OBJECTIVE:
The data below holds the lines to copy: everything from the line containing "Write part 4" to the line containing "qbvh = BVHTree.FromPolygons([Vector(v)", both ends included, set down exactly.

TASK DATA:
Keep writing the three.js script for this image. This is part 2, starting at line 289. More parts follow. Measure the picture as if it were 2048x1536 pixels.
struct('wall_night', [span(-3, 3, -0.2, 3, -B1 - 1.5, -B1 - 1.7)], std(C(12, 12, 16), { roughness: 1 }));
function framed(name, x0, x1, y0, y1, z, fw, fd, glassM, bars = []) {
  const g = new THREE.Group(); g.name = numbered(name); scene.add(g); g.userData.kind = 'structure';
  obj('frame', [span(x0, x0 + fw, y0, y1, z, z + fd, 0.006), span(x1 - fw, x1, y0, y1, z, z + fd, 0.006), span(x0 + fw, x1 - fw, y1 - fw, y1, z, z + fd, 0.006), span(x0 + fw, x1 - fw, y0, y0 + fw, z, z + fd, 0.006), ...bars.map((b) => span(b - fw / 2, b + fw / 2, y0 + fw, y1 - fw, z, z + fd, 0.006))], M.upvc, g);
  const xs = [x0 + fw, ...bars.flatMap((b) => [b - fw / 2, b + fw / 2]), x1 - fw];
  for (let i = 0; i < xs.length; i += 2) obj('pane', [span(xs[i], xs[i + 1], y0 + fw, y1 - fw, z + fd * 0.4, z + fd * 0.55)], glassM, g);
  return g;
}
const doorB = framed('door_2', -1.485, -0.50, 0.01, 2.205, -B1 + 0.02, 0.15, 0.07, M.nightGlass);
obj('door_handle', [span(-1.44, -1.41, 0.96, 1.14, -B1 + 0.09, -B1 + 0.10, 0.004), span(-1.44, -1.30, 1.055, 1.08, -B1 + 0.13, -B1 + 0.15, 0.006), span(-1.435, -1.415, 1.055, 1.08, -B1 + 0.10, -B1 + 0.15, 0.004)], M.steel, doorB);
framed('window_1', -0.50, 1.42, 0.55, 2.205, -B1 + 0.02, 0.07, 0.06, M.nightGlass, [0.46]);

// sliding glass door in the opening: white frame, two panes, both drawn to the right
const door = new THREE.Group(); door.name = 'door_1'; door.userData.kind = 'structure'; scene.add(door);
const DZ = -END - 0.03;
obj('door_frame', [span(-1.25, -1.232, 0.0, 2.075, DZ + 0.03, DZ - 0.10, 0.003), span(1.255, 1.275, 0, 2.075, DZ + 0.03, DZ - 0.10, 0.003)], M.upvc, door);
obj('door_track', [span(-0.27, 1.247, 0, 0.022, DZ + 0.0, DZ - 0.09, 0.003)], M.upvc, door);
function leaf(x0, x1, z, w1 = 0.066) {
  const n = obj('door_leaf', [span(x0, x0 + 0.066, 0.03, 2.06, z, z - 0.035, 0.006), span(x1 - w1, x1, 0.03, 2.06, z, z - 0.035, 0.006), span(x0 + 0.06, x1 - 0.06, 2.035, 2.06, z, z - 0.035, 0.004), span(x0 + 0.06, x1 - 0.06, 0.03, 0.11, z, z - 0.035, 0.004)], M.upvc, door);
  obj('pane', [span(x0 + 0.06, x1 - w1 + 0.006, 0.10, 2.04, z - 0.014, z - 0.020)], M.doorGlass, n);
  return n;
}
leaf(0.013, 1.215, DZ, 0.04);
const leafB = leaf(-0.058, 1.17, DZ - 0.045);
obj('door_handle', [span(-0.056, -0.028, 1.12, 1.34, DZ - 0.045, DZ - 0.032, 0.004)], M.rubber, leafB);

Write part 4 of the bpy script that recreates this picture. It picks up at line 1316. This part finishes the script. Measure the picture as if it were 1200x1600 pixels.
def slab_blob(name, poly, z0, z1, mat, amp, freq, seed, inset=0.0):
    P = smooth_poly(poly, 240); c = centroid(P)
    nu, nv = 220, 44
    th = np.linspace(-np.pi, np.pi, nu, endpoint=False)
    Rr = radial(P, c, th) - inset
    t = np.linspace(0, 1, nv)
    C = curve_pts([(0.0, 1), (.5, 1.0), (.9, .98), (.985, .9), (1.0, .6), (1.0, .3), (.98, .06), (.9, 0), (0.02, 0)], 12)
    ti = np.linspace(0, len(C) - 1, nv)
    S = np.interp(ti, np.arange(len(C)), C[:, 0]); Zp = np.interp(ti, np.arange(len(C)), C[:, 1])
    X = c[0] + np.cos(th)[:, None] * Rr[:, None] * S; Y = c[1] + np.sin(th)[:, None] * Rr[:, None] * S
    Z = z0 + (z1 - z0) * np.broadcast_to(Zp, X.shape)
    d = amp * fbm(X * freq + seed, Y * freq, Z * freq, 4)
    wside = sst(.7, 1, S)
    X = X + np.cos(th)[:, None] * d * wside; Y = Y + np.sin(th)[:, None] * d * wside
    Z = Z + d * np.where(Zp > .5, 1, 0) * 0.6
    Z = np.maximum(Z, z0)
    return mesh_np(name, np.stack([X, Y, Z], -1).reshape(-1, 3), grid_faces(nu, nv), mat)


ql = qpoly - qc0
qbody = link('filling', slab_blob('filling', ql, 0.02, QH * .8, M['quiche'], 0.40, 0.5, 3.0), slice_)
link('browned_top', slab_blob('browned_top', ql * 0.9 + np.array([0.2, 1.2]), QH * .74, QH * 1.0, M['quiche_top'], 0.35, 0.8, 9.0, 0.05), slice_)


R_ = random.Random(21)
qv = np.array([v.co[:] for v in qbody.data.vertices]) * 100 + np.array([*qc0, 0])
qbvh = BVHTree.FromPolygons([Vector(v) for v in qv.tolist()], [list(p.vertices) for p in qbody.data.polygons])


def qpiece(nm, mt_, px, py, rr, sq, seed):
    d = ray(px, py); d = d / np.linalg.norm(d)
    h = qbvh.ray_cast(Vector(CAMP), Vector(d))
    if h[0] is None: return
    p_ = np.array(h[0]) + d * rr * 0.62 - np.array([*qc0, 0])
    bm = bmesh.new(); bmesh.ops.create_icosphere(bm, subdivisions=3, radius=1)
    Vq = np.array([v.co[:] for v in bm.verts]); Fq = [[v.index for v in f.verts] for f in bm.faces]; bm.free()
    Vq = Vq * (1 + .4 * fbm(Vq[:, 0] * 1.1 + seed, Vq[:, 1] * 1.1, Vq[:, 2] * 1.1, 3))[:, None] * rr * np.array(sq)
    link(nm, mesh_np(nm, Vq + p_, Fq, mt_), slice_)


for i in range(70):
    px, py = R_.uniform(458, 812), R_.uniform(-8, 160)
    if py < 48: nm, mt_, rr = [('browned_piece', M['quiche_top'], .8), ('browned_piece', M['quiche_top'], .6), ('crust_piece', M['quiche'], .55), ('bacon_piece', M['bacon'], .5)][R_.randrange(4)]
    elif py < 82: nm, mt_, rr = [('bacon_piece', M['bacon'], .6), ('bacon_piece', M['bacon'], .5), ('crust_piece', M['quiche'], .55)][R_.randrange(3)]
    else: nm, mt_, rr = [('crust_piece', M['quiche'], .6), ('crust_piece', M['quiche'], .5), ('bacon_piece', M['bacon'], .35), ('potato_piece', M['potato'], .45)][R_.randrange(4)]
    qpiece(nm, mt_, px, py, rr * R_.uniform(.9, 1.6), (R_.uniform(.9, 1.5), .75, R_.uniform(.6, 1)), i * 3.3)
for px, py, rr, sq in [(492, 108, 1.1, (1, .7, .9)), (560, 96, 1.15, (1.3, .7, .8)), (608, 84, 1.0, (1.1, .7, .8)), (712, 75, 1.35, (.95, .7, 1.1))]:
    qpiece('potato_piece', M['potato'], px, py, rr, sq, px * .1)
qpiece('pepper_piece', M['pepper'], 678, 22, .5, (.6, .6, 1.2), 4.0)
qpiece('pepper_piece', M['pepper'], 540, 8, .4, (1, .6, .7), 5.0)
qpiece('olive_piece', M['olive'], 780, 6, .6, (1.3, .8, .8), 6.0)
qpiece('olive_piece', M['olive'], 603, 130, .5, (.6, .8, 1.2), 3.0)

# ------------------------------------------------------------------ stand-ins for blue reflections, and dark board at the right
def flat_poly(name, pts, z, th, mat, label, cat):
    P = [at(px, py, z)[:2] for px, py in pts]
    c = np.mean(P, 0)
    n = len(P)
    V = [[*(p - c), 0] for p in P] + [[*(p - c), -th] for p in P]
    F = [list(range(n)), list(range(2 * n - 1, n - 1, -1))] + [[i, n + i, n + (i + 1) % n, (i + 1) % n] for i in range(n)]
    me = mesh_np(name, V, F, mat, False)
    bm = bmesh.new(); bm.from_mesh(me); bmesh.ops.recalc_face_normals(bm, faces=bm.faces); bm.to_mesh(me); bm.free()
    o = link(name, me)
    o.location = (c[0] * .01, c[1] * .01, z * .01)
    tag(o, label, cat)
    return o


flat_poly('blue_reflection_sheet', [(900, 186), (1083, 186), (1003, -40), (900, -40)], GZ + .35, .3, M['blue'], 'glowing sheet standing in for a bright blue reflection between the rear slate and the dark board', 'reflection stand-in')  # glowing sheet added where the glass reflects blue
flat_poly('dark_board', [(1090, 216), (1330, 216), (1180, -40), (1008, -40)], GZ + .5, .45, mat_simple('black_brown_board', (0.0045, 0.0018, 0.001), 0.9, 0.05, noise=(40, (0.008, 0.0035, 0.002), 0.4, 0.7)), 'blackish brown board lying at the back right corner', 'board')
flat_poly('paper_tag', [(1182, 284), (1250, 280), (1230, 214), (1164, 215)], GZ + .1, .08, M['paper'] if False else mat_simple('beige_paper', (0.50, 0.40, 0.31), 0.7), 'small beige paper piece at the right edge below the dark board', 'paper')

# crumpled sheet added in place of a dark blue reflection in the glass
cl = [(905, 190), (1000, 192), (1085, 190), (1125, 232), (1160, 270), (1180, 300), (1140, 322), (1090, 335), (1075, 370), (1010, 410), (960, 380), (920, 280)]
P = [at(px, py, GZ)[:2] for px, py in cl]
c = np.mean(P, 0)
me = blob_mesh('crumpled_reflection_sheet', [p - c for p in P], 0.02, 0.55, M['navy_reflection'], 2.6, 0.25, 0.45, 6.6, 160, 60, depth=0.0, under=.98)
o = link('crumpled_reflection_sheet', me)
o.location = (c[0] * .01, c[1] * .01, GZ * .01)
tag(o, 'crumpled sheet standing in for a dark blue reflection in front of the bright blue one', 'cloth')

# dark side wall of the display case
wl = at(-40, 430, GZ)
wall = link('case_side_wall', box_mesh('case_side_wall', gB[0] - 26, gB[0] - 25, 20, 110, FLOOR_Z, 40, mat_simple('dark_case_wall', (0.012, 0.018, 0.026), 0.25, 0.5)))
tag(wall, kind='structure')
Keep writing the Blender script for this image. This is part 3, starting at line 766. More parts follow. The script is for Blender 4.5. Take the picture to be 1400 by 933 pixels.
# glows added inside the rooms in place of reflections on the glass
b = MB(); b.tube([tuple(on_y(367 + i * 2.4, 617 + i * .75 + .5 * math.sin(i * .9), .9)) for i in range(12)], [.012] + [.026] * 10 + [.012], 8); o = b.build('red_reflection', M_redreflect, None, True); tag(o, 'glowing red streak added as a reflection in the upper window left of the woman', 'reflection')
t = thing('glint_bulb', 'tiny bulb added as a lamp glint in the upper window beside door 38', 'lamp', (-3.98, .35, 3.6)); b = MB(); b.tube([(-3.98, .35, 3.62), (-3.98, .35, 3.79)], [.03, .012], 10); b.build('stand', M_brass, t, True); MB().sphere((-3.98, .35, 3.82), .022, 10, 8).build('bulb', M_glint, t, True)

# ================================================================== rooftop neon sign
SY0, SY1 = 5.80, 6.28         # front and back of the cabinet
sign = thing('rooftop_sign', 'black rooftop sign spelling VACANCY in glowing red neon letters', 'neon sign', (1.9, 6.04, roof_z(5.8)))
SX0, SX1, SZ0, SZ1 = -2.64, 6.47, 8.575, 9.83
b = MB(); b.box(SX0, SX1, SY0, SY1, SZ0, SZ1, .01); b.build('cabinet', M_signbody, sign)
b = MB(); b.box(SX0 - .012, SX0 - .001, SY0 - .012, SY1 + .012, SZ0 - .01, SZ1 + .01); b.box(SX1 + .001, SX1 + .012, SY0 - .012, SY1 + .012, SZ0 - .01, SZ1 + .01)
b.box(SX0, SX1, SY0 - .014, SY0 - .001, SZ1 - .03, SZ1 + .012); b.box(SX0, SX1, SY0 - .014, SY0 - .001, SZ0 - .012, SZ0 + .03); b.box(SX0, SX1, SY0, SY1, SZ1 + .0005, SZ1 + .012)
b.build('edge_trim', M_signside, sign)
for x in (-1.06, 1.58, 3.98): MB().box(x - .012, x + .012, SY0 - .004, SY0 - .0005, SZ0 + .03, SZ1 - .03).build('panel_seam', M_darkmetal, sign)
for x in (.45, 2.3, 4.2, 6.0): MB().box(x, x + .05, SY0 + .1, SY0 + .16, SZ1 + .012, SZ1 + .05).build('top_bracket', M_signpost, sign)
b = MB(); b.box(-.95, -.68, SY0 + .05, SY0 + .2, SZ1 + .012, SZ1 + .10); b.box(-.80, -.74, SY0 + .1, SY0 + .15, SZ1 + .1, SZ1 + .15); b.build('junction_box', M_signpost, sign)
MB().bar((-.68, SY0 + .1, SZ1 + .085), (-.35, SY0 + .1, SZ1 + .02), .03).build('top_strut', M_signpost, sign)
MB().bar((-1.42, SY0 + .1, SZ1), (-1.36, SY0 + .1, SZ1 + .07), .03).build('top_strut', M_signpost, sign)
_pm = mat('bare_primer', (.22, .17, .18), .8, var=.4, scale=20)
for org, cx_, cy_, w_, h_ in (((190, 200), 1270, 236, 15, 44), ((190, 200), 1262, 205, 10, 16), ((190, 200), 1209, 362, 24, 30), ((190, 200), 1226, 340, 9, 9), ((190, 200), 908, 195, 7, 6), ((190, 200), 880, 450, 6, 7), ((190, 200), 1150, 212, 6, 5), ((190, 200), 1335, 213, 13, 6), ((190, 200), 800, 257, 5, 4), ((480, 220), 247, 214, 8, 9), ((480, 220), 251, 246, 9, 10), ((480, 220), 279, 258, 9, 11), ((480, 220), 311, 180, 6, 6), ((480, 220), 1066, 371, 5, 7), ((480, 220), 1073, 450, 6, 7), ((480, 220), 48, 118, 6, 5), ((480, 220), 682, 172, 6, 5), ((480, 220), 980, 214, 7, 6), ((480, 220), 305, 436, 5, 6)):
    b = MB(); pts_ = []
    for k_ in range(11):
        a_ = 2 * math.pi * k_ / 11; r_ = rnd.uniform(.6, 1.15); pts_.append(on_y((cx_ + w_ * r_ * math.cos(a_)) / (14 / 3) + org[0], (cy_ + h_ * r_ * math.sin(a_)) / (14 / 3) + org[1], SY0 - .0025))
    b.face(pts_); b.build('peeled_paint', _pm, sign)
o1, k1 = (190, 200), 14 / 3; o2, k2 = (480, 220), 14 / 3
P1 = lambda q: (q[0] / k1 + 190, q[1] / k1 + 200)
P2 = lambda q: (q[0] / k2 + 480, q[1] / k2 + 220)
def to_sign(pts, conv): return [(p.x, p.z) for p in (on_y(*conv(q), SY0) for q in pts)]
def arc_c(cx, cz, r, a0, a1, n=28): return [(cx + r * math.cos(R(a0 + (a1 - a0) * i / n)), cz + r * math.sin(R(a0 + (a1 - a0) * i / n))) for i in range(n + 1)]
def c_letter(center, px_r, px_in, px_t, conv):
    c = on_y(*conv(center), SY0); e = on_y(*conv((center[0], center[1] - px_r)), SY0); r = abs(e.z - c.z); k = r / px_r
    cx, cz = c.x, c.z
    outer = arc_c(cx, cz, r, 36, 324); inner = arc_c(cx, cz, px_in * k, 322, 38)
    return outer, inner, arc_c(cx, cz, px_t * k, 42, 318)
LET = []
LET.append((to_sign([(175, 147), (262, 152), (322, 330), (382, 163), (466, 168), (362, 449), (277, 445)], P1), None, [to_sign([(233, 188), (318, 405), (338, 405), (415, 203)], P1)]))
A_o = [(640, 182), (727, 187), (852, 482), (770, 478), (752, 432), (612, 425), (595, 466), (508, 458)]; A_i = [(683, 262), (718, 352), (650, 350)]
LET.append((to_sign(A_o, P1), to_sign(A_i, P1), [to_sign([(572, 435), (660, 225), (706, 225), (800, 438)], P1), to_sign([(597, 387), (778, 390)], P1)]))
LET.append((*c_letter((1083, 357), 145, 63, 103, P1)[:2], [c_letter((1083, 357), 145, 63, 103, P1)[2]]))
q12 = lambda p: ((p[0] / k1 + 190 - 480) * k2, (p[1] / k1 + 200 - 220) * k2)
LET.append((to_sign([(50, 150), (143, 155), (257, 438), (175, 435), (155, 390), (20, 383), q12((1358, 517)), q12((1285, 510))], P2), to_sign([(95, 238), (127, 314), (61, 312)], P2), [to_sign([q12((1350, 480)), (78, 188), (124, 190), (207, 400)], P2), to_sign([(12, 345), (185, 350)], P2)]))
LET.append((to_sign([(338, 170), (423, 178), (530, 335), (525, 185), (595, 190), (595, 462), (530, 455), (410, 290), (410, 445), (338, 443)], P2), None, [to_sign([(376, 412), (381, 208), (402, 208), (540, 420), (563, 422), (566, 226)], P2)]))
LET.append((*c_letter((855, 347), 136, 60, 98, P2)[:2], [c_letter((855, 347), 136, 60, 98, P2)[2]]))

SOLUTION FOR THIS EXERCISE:
Write part 4 of the bpy script that recreates this picture. It picks up at line 1316. This part finishes the script. Measure the picture as if it were 1200x1600 pixels.
def slab_blob(name, poly, z0, z1, mat, amp, freq, seed, inset=0.0):
    P = smooth_poly(poly, 240); c = centroid(P)
    nu, nv = 220, 44
    th = np.linspace(-np.pi, np.pi, nu, endpoint=False)
    Rr = radial(P, c, th) - inset
    t = np.linspace(0, 1, nv)
    C = curve_pts([(0.0, 1), (.5, 1.0), (.9, .98), (.985, .9), (1.0, .6), (1.0, .3), (.98, .06), (.9, 0), (0.02, 0)], 12)
    ti = np.linspace(0, len(C) - 1, nv)
    S = np.interp(ti, np.arange(len(C)), C[:, 0]); Zp = np.interp(ti, np.arange(len(C)), C[:, 1])
    X = c[0] + np.cos(th)[:, None] * Rr[:, None] * S; Y = c[1] + np.sin(th)[:, None] * Rr[:, None] * S
    Z = z0 + (z1 - z0) * np.broadcast_to(Zp, X.shape)
    d = amp * fbm(X * freq + seed, Y * freq, Z * freq, 4)
    wside = sst(.7, 1, S)
    X = X + np.cos(th)[:, None] * d * wside; Y = Y + np.sin(th)[:, None] * d * wside
    Z = Z + d * np.where(Zp > .5, 1, 0) * 0.6
    Z = np.maximum(Z, z0)
    return mesh_np(name, np.stack([X, Y, Z], -1).reshape(-1, 3), grid_faces(nu, nv), mat)


ql = qpoly - qc0
qbody = link('filling', slab_blob('filling', ql, 0.02, QH * .8, M['quiche'], 0.40, 0.5, 3.0), slice_)
link('browned_top', slab_blob('browned_top', ql * 0.9 + np.array([0.2, 1.2]), QH * .74, QH * 1.0, M['quiche_top'], 0.35, 0.8, 9.0, 0.05), slice_)


R_ = random.Random(21)
qv = np.array([v.co[:] for v in qbody.data.vertices]) * 100 + np.array([*qc0, 0])
qbvh = BVHTree.FromPolygons([Vector(v) for v in qv.tolist()], [list(p.vertices) for p in qbody.data.polygons])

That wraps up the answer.